Tasting Culture, Writing Rhythm, Dreaming Worlds: Where Anthropology and Literature Meet
16 December 2015, 5:30 pm–7:00 pm
Event Information
Open to
- All
Location
-
IAS Common Ground room
Special seminar with Prof Alma Gottlieb & Prof Philip Graham, from the University of Illinois Urbana-Champaign
Hosted jointly by IAS/the African Studies Research Centre, CMII and the UCL Anthropology
Conducting ethnographic research promises the researcher the gift of new understandings of the world. Such understandings are not only conceptual: they can also be sensory. Reciprocally, new sensory revelations can themselves lead to new conceptual understandings. In this presentation, the speakers examine this theme as it emerged through two linked, co-authored memoirs of their lives with the Beng people of Côte d'Ivoire, Parallel Worlds (1994) and Braided Worlds (2012). Chronicling how they wrote these memoirs (and reading short excerpts from them), they chart the paths that led them to treat another cultural tradition not as an abstract location, but as a vibrant space in which people's means for interpreting and living in the world evolve through sight, smell, hearing, taste and touch, and the elusive art of imagining what another might be thinking. In so doing, the two speakers aim to make a case for how the collaborative process combining the writer's pen and the ethnographer's eye offers new insights, and new tools to narrate those insights.

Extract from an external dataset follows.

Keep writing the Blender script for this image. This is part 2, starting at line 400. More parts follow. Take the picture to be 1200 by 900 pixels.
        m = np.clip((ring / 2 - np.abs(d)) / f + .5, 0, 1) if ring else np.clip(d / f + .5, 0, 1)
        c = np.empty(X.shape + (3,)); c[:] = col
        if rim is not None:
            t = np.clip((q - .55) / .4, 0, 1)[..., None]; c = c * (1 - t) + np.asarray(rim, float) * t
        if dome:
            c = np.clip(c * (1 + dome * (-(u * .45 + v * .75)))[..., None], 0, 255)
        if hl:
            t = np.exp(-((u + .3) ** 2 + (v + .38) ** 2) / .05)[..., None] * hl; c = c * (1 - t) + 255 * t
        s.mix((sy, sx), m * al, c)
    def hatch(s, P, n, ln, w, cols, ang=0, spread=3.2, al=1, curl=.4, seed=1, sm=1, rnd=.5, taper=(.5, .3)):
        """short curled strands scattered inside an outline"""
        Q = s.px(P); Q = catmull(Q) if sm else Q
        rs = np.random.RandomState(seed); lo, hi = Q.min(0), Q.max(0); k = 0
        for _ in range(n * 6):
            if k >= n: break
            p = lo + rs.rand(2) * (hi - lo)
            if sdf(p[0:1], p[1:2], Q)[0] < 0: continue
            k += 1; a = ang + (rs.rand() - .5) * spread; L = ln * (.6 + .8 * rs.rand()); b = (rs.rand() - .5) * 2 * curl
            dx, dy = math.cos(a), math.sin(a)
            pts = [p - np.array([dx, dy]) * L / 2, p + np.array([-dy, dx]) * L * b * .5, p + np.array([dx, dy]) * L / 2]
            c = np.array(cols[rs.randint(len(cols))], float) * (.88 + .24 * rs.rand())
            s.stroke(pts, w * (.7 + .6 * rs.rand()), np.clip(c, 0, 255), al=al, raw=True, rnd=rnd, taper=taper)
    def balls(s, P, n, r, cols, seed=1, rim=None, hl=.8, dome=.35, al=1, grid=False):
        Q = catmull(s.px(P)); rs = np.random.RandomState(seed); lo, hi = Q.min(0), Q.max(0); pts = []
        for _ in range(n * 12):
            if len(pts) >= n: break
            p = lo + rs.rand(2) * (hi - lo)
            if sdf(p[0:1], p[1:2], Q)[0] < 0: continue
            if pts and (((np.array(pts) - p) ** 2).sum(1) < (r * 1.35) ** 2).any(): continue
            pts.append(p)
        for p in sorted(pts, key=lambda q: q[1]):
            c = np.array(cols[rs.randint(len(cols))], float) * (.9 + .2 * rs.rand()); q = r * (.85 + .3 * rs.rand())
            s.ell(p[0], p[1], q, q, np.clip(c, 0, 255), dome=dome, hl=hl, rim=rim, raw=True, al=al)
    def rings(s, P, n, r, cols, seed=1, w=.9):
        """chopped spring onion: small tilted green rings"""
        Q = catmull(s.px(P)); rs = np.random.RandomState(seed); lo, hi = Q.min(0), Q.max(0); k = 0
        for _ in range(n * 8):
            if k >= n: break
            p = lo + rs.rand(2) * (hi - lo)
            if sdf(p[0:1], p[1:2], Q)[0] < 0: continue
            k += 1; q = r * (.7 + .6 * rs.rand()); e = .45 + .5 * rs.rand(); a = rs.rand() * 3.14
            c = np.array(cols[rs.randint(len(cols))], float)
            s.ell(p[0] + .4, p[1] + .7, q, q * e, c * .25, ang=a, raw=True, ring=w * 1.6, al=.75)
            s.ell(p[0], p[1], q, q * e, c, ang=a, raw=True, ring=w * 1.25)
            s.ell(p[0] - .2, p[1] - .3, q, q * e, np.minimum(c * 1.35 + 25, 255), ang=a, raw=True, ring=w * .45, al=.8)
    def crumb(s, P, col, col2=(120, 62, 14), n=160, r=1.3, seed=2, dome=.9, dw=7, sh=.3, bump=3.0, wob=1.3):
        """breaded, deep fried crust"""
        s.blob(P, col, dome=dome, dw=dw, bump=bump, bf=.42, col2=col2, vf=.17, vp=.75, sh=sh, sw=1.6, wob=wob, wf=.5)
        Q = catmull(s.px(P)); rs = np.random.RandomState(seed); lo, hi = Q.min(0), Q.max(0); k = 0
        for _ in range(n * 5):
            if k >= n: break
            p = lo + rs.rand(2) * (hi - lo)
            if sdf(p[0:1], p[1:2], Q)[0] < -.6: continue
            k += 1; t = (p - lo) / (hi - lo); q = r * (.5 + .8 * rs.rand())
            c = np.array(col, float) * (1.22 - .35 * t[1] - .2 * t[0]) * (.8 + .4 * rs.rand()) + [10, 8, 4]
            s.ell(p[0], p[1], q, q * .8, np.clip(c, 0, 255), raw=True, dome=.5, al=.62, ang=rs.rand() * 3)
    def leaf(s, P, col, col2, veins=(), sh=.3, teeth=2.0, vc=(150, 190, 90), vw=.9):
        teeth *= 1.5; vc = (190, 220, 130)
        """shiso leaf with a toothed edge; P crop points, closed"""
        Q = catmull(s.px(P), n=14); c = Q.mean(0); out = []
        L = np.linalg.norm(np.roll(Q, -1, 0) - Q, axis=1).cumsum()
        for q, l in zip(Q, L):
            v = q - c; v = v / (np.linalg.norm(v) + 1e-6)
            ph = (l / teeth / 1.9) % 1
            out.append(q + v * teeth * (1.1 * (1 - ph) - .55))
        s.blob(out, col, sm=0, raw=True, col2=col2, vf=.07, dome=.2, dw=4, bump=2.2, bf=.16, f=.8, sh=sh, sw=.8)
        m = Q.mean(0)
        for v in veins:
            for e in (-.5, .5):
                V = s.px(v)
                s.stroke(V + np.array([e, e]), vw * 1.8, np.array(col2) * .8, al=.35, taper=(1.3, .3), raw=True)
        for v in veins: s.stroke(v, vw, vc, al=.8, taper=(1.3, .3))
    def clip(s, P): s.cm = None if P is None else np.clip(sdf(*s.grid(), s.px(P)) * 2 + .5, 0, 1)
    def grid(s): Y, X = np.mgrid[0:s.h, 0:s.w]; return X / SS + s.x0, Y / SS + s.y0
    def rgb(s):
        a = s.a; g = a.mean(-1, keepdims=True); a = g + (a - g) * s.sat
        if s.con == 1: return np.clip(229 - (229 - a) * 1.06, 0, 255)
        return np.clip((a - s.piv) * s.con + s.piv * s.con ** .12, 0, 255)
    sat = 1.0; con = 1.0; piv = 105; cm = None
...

Alma Gottlieb is a cultural anthropologist with interests in religion, children, gender, and diaspora. The author of five books about the Beng of Côte d'Ivoire (including Under the Kapok Tree; The Afterlife Is Where We Come from; and the Beng-English Dictionary with M. Lynne Murphy) she has also co-edited work on gender and family issues (Blood Magic: The Anthropology of Menstruation; A World of Babies), and edited The Restless Anthropologist. Her work has been translated into French, Portuguese, and German. Gottlieb teaches at the University of Illinois at Urbana-Champaign and has also held appointments at Princeton University, Brown University, École des Hautes Études, Catholic University of Leuven, and elsewhere.

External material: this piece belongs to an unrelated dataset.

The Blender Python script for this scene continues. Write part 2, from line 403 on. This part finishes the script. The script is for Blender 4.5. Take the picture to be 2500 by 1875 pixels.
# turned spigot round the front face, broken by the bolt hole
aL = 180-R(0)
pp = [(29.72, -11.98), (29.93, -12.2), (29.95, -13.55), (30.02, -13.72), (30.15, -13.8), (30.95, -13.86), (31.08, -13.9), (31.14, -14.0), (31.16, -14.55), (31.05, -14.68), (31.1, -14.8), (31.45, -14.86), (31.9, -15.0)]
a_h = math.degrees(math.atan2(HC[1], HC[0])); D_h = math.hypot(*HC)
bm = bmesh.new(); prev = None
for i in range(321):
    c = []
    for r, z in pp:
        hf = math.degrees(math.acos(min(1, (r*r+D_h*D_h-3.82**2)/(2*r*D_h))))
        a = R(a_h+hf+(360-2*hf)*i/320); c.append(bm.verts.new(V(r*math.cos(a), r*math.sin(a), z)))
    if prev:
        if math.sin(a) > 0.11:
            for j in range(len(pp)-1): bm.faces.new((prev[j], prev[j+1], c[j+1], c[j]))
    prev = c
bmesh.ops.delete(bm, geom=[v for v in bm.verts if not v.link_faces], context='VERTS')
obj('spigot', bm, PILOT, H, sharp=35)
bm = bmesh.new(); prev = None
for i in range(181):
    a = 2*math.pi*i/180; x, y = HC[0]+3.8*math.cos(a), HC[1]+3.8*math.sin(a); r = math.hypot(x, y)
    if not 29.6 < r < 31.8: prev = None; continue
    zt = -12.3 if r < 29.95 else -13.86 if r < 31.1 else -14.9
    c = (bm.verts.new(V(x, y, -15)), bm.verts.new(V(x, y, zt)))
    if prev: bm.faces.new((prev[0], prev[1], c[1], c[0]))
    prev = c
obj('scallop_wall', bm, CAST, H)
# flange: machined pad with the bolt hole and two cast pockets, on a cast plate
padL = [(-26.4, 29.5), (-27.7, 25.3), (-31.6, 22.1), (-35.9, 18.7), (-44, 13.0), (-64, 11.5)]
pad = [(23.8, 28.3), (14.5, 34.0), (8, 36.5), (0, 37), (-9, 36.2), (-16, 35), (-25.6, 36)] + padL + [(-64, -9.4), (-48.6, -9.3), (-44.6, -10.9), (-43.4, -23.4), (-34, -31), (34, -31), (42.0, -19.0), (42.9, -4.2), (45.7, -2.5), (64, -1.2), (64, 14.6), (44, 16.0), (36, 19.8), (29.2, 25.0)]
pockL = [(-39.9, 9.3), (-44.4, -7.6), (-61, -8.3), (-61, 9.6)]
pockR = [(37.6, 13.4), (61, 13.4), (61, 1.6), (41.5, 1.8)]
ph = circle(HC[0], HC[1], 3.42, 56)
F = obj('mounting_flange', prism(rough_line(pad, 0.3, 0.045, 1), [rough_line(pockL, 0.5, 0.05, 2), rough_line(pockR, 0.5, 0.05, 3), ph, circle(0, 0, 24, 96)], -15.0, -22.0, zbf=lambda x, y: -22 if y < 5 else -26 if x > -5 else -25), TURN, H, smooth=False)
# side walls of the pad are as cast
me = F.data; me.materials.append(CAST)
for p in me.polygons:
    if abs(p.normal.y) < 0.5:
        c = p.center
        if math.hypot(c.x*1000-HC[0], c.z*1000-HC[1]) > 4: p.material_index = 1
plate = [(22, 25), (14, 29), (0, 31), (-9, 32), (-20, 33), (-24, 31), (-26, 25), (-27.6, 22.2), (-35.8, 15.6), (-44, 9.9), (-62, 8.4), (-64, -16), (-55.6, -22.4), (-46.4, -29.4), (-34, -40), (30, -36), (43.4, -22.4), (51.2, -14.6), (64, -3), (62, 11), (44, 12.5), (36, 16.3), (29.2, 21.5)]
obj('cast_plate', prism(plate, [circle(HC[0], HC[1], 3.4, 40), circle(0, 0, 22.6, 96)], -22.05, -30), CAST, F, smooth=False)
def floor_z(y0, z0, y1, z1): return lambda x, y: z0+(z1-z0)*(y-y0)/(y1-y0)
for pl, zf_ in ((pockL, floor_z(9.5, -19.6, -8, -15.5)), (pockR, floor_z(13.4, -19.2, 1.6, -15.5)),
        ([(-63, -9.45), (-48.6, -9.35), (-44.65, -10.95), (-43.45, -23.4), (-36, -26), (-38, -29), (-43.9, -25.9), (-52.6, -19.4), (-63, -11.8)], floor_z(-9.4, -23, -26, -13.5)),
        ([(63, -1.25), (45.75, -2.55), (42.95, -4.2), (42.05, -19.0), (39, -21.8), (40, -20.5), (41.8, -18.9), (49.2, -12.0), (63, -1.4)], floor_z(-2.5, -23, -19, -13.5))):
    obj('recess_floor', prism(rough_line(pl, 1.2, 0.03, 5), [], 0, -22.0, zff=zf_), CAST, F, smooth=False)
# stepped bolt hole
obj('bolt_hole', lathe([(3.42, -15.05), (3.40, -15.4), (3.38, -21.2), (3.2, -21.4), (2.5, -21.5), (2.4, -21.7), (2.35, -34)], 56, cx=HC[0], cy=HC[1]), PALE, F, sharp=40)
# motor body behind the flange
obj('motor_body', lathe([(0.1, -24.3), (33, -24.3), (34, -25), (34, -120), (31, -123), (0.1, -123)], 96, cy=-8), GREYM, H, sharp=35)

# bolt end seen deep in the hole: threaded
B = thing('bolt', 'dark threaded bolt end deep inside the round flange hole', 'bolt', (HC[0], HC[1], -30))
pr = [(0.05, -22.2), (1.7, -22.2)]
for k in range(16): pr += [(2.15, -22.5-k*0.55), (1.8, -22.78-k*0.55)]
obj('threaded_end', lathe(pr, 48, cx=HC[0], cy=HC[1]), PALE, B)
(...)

Philip Graham is the author of seven books of fiction and nonfiction, including the story collections, The Art of the Knock and Interior Design, the novel, How to Read an Unwritten Language, and the travel memoir, The Moon, Come to Earth: Dispatches from Lisbon. Graham's work has appeared in The New Yorker, Washington Post Magazine, North American Review, Paris Review, McSweeney's, and elsewhere, and has been translated into Portuguese, Dutch, and Marathi, and reprinted in Germany and the UK. He teaches at the University of Illinois at Urbana-Champaign, where he is a co-founder, and the current fiction editor, of the literary/arts magazine, Ninth Letter.
Together, Gottlieb and Graham are the co-authors of two memoirs of West Africa, Parallel Worlds (winner of the Victor Turner Award) and Braided Worlds. They devote all profits from the sale of both books to the Beng Community Fund, the non-governmental organization they co-founded and co-direct, which spearheads locally appropriate development projects to benefit the Beng community.